Di dalam mobil kami berkelakar tentang amar lelaki tua itu, tentang perbedaan potret malam hari dan siang hari. Saya rasa Alvin sama seperti saya tidak percaya pada hal-hal yang berbau tahayul. Meskipun untuk soal Lawang Sewu, dia mengaku tidak berani, takut kesurupan, dan diikuti hantu dari sana.
Pukul tiga sore, kami sudah dijemput oleh Temuzin di Pasar Babadan. Dia mengajak kami makan yang ringan-ringan saja. Akhirnya kami “wisata kuliner” sebentar sebelum pulang, dimulai dari Sate Suruh di daerah Sriwijaya. Ketika teman saya yang lain menelepon untuk sekedar bertanya saya berada di mana, saya salah sebut dengan daerah Siliwangi. Bukan rahasia bahwa sejak Perang Bubat hampir bisa dipastikan tidak ada nama jalan Siliwangi di daerah Jawa Tengah / Timur sebagaimana tidak ada nama jalan Diponegoro di kota-kota di Jawa Barat. Sate Suruh ini berasal dari daerah Klaten. Setelah mencicipi ternyata kental sekali rasa balutan rempah-rempahnya, juga dengan bumbu sambalnya. Mungkin ini kelebihannya.
Setelah sedikit kenyang, kami mampir ke sebuah toko es krim yang menurut Temuzin sudah sangat lama berdiri. Dulu toko ini menjadi ajang bermain anak-anak usia SD karena di bagian atasnya ada mesin permainan dan mainan lain berbentuk mobil, kuda, dan sebagainya yang bisa dinaiki. Cukup puas mencicipi menu pencuci mulut, kami melanjutkan belanja Lun Pia di jalan Mataram. Temuzin mengatakan Lun Pia Mataram juga tak kalah terkenalnya dengan Lun Pia Gang Lombok.

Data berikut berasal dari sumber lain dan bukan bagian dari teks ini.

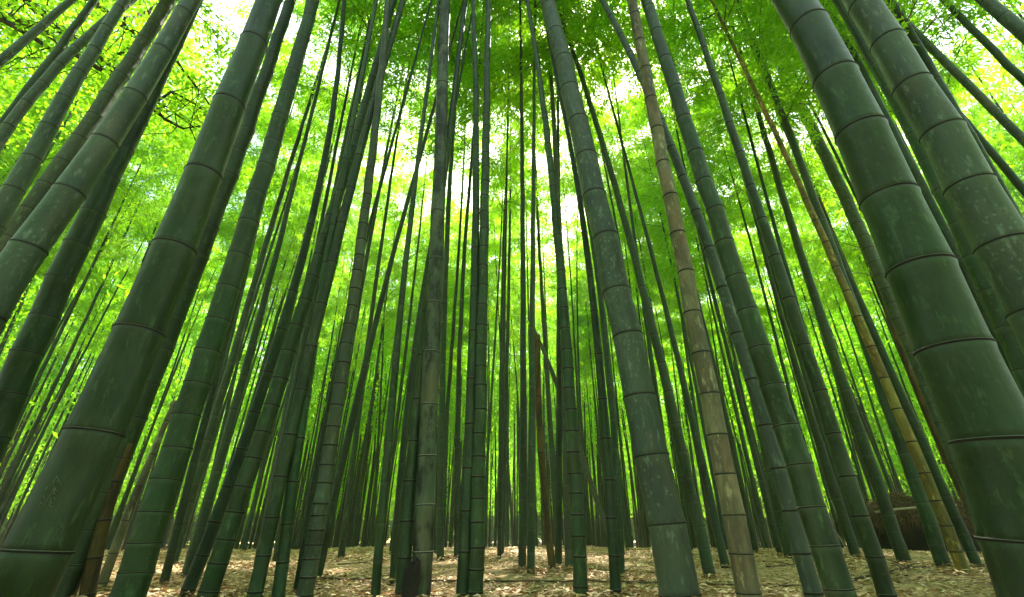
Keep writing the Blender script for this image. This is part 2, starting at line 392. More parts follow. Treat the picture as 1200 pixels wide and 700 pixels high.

Akhirnya setelah mampir di beberapa tempat seperti Ayam Bakar Tulang Lunak di Jagalan, dan Toko Oleh-oleh Bonafide, kami pun dibelokkan ke arah Kelenteng Sam Po Kong.
Hanya saya dan Temuzin yang sangat antusias memasuki Kelenteng terbesar di Semarang ini, karena Alvin disibukkan dengan panggilan tugas di telepon genggamnya. Kelenteng Sam Po Kong juga sering disebut sebagai Gedung Batu. Kata Sam Po sendiri juga merupakan ucapan untuk Laksamana Cheng Ho (Zheng He) yang dulu pernah menjadi Kasim San Bao (dalam dialek Fujian menjadi San Po / Sam Po) atau sering disebut orang sebagai Sam Po Tay Djien. Kelenteng ini terletak di daerah Simongan.
Seingat saya ada empat bangunan utama di kelenteng Sam Po Kong. Bangunan pertama adalah ruang ibadah terbesar. Bangunan kedua adalah makam Wang Jinghong yang oleh lidah orang Jawa disebut Dampo Awang. Di sebelahnya adalah makam Juru Masak Armada itu yang disebut oleh orang Jawa sebagai Kyai dan Nyai Tumpeng. Dan bangunan ketiga adalah tempat diletakkannya jangkar Kapal Cheng Ho. Sedangkan bangunan terakhir tidak kami masuki karena dikhususkan untuk ibadah. Di sekitar bangunan itu ada gua bawah tanah, dan sumur yang dikeramatkan.
Di tembok keliling dipasangi plakat pualam yang berisikan kisah-kisah pelayaran Cheng Ho. Beberapa di antaranya sudah copot dan pecah dari tembok. Beberapa kisah yang sempat kami diskusikan adalah asal usul Palembang yang dulu disebut Ba Lin Bang, dan tunduknya Majapahit pada kekaisaran Cina di akhir masa kehancurannya. Hal ini jarang sekali diungkap oleh guru sejarah di sekolah, bahwa pada suatu waktu dahulu Indonesia pernah berada di bawah kekuasaan kekaisaran Cina, dan dari mereka lah kita bisa menemukan beberapa hal lain semacam kenapa orang Palembang, orang Dayak, orang Manado banyak yang mirip orang Cina. Salah satu kunci jawabannya ada di Pecinan Semarang.